**Collected data**
************

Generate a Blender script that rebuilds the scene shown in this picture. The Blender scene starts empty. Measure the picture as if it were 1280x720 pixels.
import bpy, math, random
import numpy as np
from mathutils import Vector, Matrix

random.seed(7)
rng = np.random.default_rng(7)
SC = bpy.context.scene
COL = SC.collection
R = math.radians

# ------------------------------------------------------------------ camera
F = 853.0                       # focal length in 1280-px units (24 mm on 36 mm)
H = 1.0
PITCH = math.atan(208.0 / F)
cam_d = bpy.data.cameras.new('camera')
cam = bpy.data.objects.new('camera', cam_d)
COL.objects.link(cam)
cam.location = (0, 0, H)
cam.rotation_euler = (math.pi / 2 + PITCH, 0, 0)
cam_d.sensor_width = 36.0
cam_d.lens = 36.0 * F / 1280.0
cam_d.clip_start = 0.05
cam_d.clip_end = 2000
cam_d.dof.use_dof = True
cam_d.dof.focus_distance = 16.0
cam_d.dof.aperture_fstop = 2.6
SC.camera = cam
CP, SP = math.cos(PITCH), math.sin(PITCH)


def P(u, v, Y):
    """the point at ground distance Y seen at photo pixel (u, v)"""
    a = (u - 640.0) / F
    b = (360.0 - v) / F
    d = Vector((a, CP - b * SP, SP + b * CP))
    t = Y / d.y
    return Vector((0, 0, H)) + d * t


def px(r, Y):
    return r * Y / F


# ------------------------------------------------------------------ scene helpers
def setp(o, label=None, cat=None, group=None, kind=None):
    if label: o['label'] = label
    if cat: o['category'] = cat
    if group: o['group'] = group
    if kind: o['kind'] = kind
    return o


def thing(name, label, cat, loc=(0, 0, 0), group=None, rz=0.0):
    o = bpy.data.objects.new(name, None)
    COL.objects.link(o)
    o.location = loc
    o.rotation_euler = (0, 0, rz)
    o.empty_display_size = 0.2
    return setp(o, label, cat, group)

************

**Problem statement**
Go through the material above line by line and copy it exactly.

**Final answer**
Generate a Blender script that rebuilds the scene shown in this picture. The Blender scene starts empty. Measure the picture as if it were 1280x720 pixels.
import bpy, math, random
import numpy as np
from mathutils import Vector, Matrix

random.seed(7)
rng = np.random.default_rng(7)
SC = bpy.context.scene
COL = SC.collection
R = math.radians

# ------------------------------------------------------------------ camera
F = 853.0                       # focal length in 1280-px units (24 mm on 36 mm)
H = 1.0
PITCH = math.atan(208.0 / F)
cam_d = bpy.data.cameras.new('camera')
cam = bpy.data.objects.new('camera', cam_d)
COL.objects.link(cam)
cam.location = (0, 0, H)
cam.rotation_euler = (math.pi / 2 + PITCH, 0, 0)
cam_d.sensor_width = 36.0
cam_d.lens = 36.0 * F / 1280.0
cam_d.clip_start = 0.05
cam_d.clip_end = 2000
cam_d.dof.use_dof = True
cam_d.dof.focus_distance = 16.0
cam_d.dof.aperture_fstop = 2.6
SC.camera = cam
CP, SP = math.cos(PITCH), math.sin(PITCH)


def P(u, v, Y):
    """the point at ground distance Y seen at photo pixel (u, v)"""
    a = (u - 640.0) / F
    b = (360.0 - v) / F
    d = Vector((a, CP - b * SP, SP + b * CP))
    t = Y / d.y
    return Vector((0, 0, H)) + d * t


def px(r, Y):
    return r * Y / F


# ------------------------------------------------------------------ scene helpers
def setp(o, label=None, cat=None, group=None, kind=None):
    if label: o['label'] = label
    if cat: o['category'] = cat
    if group: o['group'] = group
    if kind: o['kind'] = kind
    return o


def thing(name, label, cat, loc=(0, 0, 0), group=None, rz=0.0):
    o = bpy.data.objects.new(name, None)
    COL.objects.link(o)
    o.location = loc
    o.rotation_euler = (0, 0, rz)
    o.empty_display_size = 0.2
    return setp(o, label, cat, group)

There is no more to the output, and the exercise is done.